© clairity/Flickr That is ice, in Minnesota. Could there be a man in there?
The first-most disappointing thing about the Minnesota Iceman is that he probably wasn't even a native Minnesotan. He simply stayed here, in the southeastern town of Rollingstone, between trips around the Midwest, encased in a block of ice and wedged into the trailer of a retired Air Force pilot named Frank D. Hansen.
Hansen was the Iceman's promoter and hype man, so to speak, and
carted him around to carnivals and state fairs in the late 1960s and early 1970s, charging fairgoers 25 cents to take a look at the figure described as a "missing link" in human evolution. Call it regional chauvinism, but you want an important guy like the Iceman to really
belong to your home state.
The second-most disappointing thing about the Minnesota Iceman is that he probably wasn't even real.
The story changed a few times, as they tend to do in cases like these.

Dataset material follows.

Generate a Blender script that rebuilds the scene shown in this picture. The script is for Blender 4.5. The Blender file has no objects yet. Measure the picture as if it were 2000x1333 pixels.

Hansen first claimed the figure was found in the Bering Strait, sent to Hong Kong, and purchased by an eccentric California millionaire, who later hired Hansen to care for the Iceman and take him on trips around the Midwest. Later,
two cryptozoologists named Heuvelmans and Sanderson became involved in an investigation of the Iceman, theorizing - and, rather meanly I think, nicknaming him "Bozo" - that he was mistaken for a human and was shot and killed in the Vietnam War.
A year later, in 1970,
Frank Hansen wrote an article in Saga Magazine, which claimed that he, 10 years earlier, then stationed in Duluth, Minnesota, came upon the Iceman during a deer-hunting trip 60 miles out of town. Actually, he wrote, he came upon
three Icemen. But only the one charged Hansen. Only the one was shot.